The 57-year-old Bishop made reference to Pope Francis’ message during the launch of the Year of St. Joseph to speak about the saint’s role in protecting the church as satan works hard to bring it down.

“When Pope Francis speaks of St. Joseph, as the patron saint who is protecting the church, he says this because he knows that satan is busy trying to divide and destroy the church,” Bishop Tsoke said.

He explained, “When we talk of the church we are also talking of the Dioceses, the Parishes and the families of the basic cell of the body of Christ and satan is also trying to divide and destroy our Dioceses, our Parishes and our families.”
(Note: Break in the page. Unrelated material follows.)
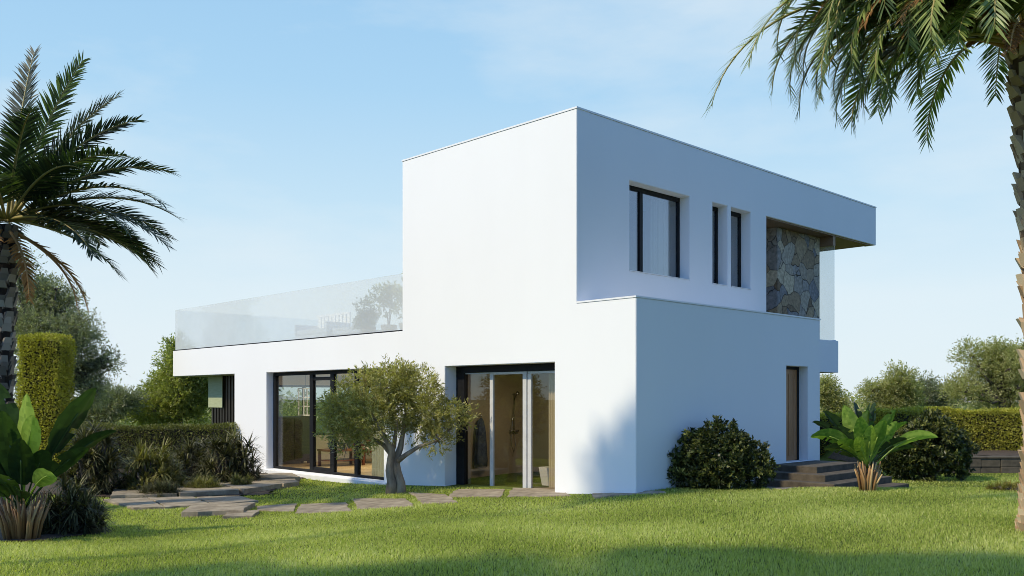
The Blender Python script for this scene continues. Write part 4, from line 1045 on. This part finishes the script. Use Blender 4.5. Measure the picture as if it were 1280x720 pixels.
def palm_trunk(parent, path, r0, r1, mat, boot=0.13, rows=40, per=9):
    """tapered trunk clad in the cut stubs of old leaves, spiralling up"""
    b = MB(); pts = [Vector(p) for p in path]; n = len(pts)
    b.tube(pts, [r0 + (r1 - r0) * i / (n - 1) for i in range(n)], 16)
    rv = [random.uniform(0, .15) for _ in b.f]
    def P(s):
        f = s * (n - 1); i = min(int(f), n - 2); return pts[i].lerp(pts[i + 1], f - i), (pts[i + 1] - pts[i]).normalized(), r0 + (r1 - r0) * s
    k = 0
    for r in range(rows):
        for q in range(per):
            s = (r + q / per) / rows; c, tdir, rad = P(min(s, 0.999)); a = q * 2 * math.pi / per + r * 2.4 + random.uniform(-.12, .12)
            e1 = tdir.orthogonal().normalized(); e1 = (Vector((1, 0, 0)) - tdir * tdir.x).normalized(); e2 = tdir.cross(e1)
            o = e1 * math.cos(a) + e2 * math.sin(a); sd = tdir.cross(o).normalized()
            w = boot * random.uniform(0.75, 1.15) * (rad / r0) ** 0.3; hgt = boot * random.uniform(0.7, 1.3); out = boot * random.uniform(0.25, 0.62)
            p0 = c + o * (rad - 0.02)
            v = [p0 - sd * w * 0.6 - tdir * hgt * 0.5, p0 + sd * w * 0.6 - tdir * hgt * 0.5, p0 + sd * w * 0.38 + tdir * hgt * 0.45, p0 - sd * w * 0.38 + tdir * hgt * 0.45,
                 p0 + o * out * 0.35 - sd * w * 0.5 - tdir * hgt * 0.3, p0 + o * out * 0.35 + sd * w * 0.5 - tdir * hgt * 0.3, p0 + o * out + sd * w * 0.32 + tdir * hgt * 0.6, p0 + o * out - sd * w * 0.32 + tdir * hgt * 0.6]
            tone = random.uniform(0.55, 1.0)
            b.add(v, [(0, 3, 2, 1), (4, 5, 6, 7), (0, 1, 5, 4), (1, 2, 6, 5), (2, 3, 7, 6), (3, 0, 4, 7)])
            rv += [0.1, tone, tone * 0.5, tone * 0.75, tone * 0.95, tone * 0.75]
    o = b.build('trunk', mat, parent)
    o.data.attributes.new('rnd', 'FLOAT', 'FACE').data.foreach_set('value', np.array(rv, np.float32))
    return o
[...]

The South African Catholic Bishop added, “Family life is in a crisis; sometimes people are fighting one another, people are divided or people are fighting for positions and all this for me is the work of the evil one trying to destroy our Parishes.”

“We are fighting one another in our families. There is no peace. There is no love. Instead, there are wounds, hatred, lack of trust that is also the work of the evil one,” Bishop Tsoke said.

“When families are weak… the Parish becomes weak, the church becomes weak, the body of Christ is affected,” he said, and added, “We should make no mistake about it; Satan is working hard to cause fights and divisions in our Dioceses, our Parishes and our families.”

He urged couples to seek the intercession of St. Joseph whenever they have a crisis in their families because the family is the cell of the church.